I don't need to explain this effect on purchasing power and affordability again do I? Ok, I will, one last time:
AS INFLATION LOOMS AND RATES HEAD HIGHER TO COUNTER IT, MONEY GETS MORE EXPENSIVE TO BORROW. AS MONEY GETS MORE EXPENSIVE TO BORROW, THE CONSUMER GETS HIT WITH RISING MIN PAYMENTS AND HIGHER BORROWING COSTS ON LOANS. PURCHASING POWER RESTRICTS AS AFFORDABILITY GOES DOWN. THE CONSUMER CAN'T AFFORD WHAT THEY USED TO AND THAT MEANS PRICES HAVE TO COME DOWN TO STIMULATE SALES, WHICH IS THE ULTIMATE GOAL OF HIKING RATES IN THE FIRST PLACE ---> TO COUNTER INFLATION AND BRING PRICES LOWER.This stuff is very important to understand and is crucial if you wish to be ahead of the markets in your investments.
As the world finally 'gets it' and realizes that inflation is not going away, those in the dark will be hit hard by what is to come. If you see the 10YR bond yield pass 5% and head closer to 5.2% or so, expect lending rates to really pop and move closer to 7% on 30YR fixed! For anyone that says "7%, yea right, that guy doesn't know"...is living in a fantasy world. Fact is, this is a very good possibility and so far there has been very little data and news released to reverse the current trend of rising rates, strong economies, and still bothersome inflation! Either you adapt to it, or you get hit!

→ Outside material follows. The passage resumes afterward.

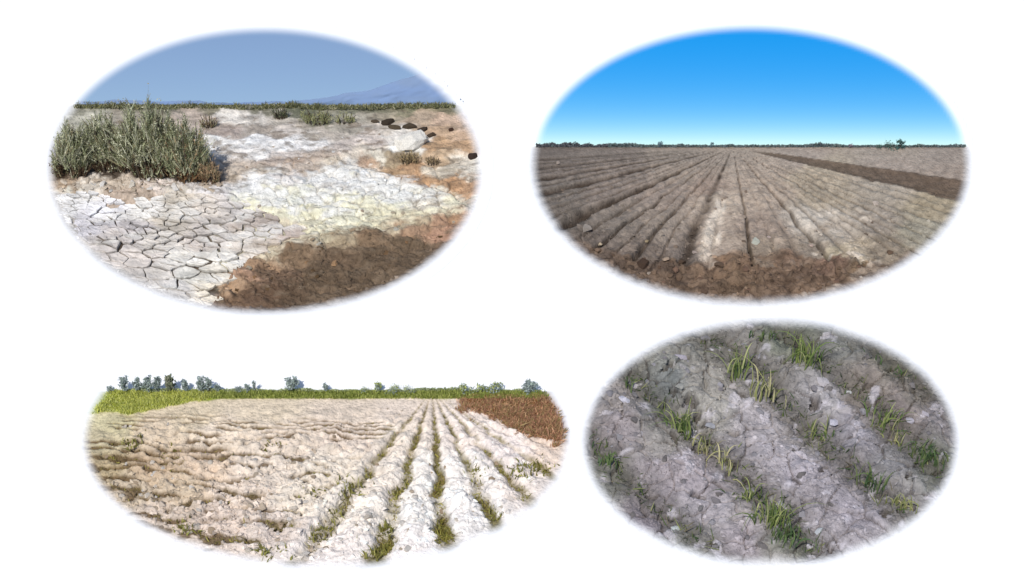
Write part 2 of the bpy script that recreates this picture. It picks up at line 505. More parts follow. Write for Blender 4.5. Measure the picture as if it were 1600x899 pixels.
for i, (u, v, s) in enumerate(pts):
    if not inside(PLATE_EDGE, u, v) or edge('TL', u, v) < -20: continue
    if rp.random() < 0.04 and v < 380: continue
    poly = [np.array([u - 70, v - 40]), np.array([u + 70, v - 40]), np.array([u + 70, v + 40]), np.array([u - 70, v + 40])]
    near = sorted((q for q in pts if q is not pts[i]), key=lambda q: ((q[0] - u) / 2.6) ** 2 + (q[1] - v - .1 * (q[0] - u)) ** 2)[:16]
    for (a, b, _) in near:                              # voronoi cell by clipping, stretched across
        dv_ = b - v - .1 * (a - u); n = np.array([(a - u) / 6.76 - .1 * dv_, dv_]); mid = np.array([(a + u) / 2, (b + v) / 2]); out = []
        for j in range(len(poly)):
            A, B = poly[j], poly[(j + 1) % len(poly)]
            da, db = (A - mid) @ n, (B - mid) @ n
            if da <= 0: out.append(A)
            if (da < 0) != (db < 0): out.append(A + (B - A) * da / (da - db))
        poly = out
        if len(poly) < 3: break
    if len(poly) < 3: continue
    c0 = np.mean(poly, 0)
    gap = rp.choice((.1, .2, .3, .5, .9, 1.5, 2.2)) * (.6 + .5 * float(sst(300, 420, v))) * (0.6 + 0.5 * sst(320, 440, v))
    ring = []
    for j in range(len(poly)):                          # split long edges so that outlines are uneven
        A, B = poly[j], poly[(j + 1) % len(poly)]
        nseg = 1 + int(np.linalg.norm(B - A) / 7)
        for t in range(nseg):
            q = A + (B - A) * t / nseg
            dd = c0 - q; L_ = np.linalg.norm(dd) + 1e-6
            ring.append(q + dd / L_ * min(gap + rp.uniform(0, 1.0) ** 2 * 1.6, L_ * 0.4) + np.array([rp.uniform(-1.2, 1.2), rp.uniform(-.7, .7)]))
    base = P(c0[0], c0[1])
    z0 = float(h_plate(np.array([c0[0]]), np.array([c0[1]]))[0]) * float(hrim('TL', np.array(c0[0]), np.array(c0[1]))) - .012
    tx, ty = rp.uniform(-0.05, 0.05), rp.uniform(-0.06, 0.04)
    rm = float(rim('TL', np.array(c0[0]), np.array(c0[1])))
    th = rp.uniform(0.008, 0.026)
    verts = []; cols = []
    cc = field(PLC, np.array([c0[0] + rp.uniform(-18, 18)]), np.array([c0[1] + rp.uniform(-8, 8)]))[0] * 1.14 * rp.choice((.86, .94, 1.0, 1.04, 1.1, 1.2))
    cc = float(rp.choice((.90, .96, 1.0, 1.03, 1.08)))
    rv = np.array(ring)
    tone = [crust(c0[0] + (rv[:, 0] - c0[0]) * q, c0[1] + (rv[:, 1] - c0[1]) * q) * cc for q in (1.0, 1.0, .86, .45)]
    mid_c = crust(c0[0], c0[1]) * cc
    n = len(ring)
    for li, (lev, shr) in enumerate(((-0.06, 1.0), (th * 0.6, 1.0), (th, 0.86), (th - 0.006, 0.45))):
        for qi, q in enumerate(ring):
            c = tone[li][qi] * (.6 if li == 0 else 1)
            qq = c0 + (q - c0) * shr
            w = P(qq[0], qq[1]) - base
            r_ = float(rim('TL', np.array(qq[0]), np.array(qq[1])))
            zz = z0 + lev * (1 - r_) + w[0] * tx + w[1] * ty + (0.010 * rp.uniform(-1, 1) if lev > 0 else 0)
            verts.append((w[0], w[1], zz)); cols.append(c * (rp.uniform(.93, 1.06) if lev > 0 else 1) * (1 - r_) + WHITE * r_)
    verts.append((0, 0, z0 + (th - 0.012) * (1 - rm))); cols.append(mid_c * (1 - rm) + WHITE * rm)
    faces = []
    for lv in range(3):
        for j in range(n):
            k2 = (j + 1) % n
            faces.append((lv * n + j, lv * n + k2, (lv + 1) * n + k2, (lv + 1) * n + j))
    for j in range(n): faces.append((3 * n + j, 3 * n + (j + 1) % n, 4 * n))
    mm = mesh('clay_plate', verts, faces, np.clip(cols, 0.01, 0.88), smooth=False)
    bmm = bmesh.new(); bmm.from_mesh(mm); bmesh.ops.recalc_face_normals(bmm, faces=bmm.faces); bmm.to_mesh(mm); bmm.free()
    obj('clay_plate', mm, M_PLATE, tl, base)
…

If this does follow through, you will start to hear that inflation is the direct cause for the next leg of the housing downturn as borrowing costs rise driving down demand and affordability. House prices will have to fall further to stimulate sales.


Comments (3)
Keep up the great info. To be ahead of the curve, you have to be aware of information like this.
Personally, I think things have got political and the FEDs are being swayed to not raise rate even with all the flashing warning signs...
Because rates have gone up so much the last 2 months, do u think theres a case for discounting by X % if the unit is still on market since 2 months ago? what do u think X should be?
Posted by uwsider | June 7, 2007 7:39 AM
hard to say UWsider...in Manhattan the more expensive borrowing costs have yet to hit the market. When 30YR gets to 6.75% level, than it might start having an effect.
X will most likely be the negotiability that buyers can get as a result of less buyer demand as rates rise. So, rising rates SHOULD, and I stress should, give more control to buyers and put sellers in a harder position to get top dollar.
Posted by Noah | June 7, 2007 9:11 AM
Thanks for your posts. They are always very insightful and detailed. Great source for information!